> _Task goal_:
Write out the lines from the top of the material through the line with "M['sole'], so, smooth=False)", exactly and with nothing added.

> _Stored data_:
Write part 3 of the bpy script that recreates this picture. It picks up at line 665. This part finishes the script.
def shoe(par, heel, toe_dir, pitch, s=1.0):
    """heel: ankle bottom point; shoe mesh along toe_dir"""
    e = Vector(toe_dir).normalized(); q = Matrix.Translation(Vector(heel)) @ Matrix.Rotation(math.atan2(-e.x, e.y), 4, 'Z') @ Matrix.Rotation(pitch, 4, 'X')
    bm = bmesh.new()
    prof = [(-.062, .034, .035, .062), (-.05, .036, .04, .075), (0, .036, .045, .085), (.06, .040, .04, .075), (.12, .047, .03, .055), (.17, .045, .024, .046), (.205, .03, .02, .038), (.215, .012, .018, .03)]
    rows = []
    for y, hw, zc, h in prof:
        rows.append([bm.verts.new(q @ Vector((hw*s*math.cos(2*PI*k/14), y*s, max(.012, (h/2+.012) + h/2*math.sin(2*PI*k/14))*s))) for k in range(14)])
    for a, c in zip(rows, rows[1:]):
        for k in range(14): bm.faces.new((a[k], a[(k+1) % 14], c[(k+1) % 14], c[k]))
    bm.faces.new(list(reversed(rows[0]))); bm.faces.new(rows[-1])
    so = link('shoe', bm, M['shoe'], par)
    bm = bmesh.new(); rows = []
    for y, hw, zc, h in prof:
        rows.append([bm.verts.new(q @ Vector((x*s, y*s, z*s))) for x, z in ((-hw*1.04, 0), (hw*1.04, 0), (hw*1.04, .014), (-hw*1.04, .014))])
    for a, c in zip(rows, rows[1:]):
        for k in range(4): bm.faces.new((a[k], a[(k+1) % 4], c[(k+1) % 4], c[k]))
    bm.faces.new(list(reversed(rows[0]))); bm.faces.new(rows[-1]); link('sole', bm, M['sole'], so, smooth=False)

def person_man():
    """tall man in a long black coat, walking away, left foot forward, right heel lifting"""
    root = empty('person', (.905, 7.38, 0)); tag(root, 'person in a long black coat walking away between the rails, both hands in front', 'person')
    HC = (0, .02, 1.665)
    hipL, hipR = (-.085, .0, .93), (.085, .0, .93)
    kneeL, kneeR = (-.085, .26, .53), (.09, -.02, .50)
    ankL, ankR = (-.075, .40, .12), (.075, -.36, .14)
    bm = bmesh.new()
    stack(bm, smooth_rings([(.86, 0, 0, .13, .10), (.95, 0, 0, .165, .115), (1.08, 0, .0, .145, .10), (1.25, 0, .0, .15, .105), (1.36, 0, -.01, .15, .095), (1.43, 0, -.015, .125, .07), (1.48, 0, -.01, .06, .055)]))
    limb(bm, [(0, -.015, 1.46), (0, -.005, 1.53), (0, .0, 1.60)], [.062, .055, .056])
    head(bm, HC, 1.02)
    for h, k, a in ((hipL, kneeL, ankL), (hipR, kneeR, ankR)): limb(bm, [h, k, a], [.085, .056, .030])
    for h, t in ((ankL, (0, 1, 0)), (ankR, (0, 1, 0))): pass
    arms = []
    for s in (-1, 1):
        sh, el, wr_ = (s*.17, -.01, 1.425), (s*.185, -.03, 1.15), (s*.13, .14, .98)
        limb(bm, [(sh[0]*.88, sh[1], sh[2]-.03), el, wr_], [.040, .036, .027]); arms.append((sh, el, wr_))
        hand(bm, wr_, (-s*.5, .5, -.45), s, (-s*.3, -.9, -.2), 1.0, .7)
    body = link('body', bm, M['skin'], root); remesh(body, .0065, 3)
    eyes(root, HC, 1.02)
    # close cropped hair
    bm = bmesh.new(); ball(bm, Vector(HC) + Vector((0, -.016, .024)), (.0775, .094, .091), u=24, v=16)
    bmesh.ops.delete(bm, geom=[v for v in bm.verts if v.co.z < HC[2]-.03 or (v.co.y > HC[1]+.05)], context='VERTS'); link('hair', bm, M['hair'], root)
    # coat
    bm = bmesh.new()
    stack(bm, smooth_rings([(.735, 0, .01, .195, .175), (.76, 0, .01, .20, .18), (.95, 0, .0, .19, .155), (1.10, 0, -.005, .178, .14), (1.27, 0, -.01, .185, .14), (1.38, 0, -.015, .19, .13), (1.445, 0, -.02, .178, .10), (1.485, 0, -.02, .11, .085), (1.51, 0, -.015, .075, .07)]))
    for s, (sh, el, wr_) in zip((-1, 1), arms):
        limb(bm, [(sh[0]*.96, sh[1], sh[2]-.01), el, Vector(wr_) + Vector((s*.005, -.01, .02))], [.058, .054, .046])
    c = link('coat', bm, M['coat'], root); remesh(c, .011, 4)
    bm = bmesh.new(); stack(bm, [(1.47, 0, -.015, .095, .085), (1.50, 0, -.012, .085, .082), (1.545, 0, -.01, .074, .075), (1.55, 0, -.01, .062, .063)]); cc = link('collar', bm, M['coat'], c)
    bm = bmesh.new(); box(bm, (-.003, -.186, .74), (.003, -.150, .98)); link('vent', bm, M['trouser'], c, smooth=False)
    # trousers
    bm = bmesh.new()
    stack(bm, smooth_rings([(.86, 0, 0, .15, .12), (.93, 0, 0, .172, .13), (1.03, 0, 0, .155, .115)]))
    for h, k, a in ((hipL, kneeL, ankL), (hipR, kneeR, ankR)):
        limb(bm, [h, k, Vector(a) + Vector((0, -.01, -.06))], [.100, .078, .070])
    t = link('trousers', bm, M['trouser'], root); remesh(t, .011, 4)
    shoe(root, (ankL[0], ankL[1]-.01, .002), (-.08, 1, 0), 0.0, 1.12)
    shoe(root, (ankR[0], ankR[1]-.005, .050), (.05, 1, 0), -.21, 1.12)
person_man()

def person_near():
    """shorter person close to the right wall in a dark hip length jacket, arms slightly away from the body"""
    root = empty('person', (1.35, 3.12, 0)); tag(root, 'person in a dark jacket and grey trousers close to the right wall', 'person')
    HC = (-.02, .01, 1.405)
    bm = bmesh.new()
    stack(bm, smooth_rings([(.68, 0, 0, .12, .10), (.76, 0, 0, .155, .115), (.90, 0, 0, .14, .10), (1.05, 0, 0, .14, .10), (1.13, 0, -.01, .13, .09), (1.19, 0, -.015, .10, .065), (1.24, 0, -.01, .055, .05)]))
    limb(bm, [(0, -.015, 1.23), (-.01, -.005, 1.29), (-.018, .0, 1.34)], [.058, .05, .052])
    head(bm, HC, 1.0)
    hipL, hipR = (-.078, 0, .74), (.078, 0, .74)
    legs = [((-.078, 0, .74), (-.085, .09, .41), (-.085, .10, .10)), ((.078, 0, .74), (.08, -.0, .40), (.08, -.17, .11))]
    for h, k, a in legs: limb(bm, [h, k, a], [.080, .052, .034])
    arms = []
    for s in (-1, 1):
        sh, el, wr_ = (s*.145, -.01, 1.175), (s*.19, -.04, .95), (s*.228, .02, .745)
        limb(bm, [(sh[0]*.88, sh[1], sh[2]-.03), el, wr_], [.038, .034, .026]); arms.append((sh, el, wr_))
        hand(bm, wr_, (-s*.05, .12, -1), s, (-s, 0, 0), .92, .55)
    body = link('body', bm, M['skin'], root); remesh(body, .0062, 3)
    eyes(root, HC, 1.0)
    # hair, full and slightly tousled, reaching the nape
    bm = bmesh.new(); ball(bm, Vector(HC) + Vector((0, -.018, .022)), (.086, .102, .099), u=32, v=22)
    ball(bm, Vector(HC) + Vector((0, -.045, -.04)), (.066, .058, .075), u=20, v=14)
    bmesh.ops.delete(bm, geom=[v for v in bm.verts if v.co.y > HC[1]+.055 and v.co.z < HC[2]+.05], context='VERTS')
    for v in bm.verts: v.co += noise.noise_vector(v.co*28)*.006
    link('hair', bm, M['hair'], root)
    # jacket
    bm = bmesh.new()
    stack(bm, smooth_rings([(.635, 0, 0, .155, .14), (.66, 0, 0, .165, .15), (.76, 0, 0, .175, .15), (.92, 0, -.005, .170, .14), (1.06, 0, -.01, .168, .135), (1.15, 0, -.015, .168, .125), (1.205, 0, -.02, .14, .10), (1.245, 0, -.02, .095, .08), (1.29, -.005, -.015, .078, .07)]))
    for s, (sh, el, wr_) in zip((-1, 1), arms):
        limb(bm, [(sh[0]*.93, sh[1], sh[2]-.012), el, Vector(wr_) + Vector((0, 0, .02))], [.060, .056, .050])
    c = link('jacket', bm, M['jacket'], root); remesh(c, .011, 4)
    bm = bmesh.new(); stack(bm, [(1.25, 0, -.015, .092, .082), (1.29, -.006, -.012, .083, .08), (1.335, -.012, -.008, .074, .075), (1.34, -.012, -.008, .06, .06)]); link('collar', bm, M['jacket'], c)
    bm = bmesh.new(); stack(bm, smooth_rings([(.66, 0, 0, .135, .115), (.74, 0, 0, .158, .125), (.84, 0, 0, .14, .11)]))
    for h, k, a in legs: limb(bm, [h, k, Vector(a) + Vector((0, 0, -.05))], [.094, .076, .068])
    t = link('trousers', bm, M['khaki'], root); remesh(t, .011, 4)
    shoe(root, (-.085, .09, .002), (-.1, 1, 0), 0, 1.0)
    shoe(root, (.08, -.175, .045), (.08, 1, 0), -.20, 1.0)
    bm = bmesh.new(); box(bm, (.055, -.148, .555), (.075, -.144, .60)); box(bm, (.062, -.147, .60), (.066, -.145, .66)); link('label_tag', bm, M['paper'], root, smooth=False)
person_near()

> _Answer to the exercise_:
Write part 3 of the bpy script that recreates this picture. It picks up at line 665. This part finishes the script.
def shoe(par, heel, toe_dir, pitch, s=1.0):
    """heel: ankle bottom point; shoe mesh along toe_dir"""
    e = Vector(toe_dir).normalized(); q = Matrix.Translation(Vector(heel)) @ Matrix.Rotation(math.atan2(-e.x, e.y), 4, 'Z') @ Matrix.Rotation(pitch, 4, 'X')
    bm = bmesh.new()
    prof = [(-.062, .034, .035, .062), (-.05, .036, .04, .075), (0, .036, .045, .085), (.06, .040, .04, .075), (.12, .047, .03, .055), (.17, .045, .024, .046), (.205, .03, .02, .038), (.215, .012, .018, .03)]
    rows = []
    for y, hw, zc, h in prof:
        rows.append([bm.verts.new(q @ Vector((hw*s*math.cos(2*PI*k/14), y*s, max(.012, (h/2+.012) + h/2*math.sin(2*PI*k/14))*s))) for k in range(14)])
    for a, c in zip(rows, rows[1:]):
        for k in range(14): bm.faces.new((a[k], a[(k+1) % 14], c[(k+1) % 14], c[k]))
    bm.faces.new(list(reversed(rows[0]))); bm.faces.new(rows[-1])
    so = link('shoe', bm, M['shoe'], par)
    bm = bmesh.new(); rows = []
    for y, hw, zc, h in prof:
        rows.append([bm.verts.new(q @ Vector((x*s, y*s, z*s))) for x, z in ((-hw*1.04, 0), (hw*1.04, 0), (hw*1.04, .014), (-hw*1.04, .014))])
    for a, c in zip(rows, rows[1:]):
        for k in range(4): bm.faces.new((a[k], a[(k+1) % 4], c[(k+1) % 4], c[k]))
    bm.faces.new(list(reversed(rows[0]))); bm.faces.new(rows[-1]); link('sole', bm, M['sole'], so, smooth=False)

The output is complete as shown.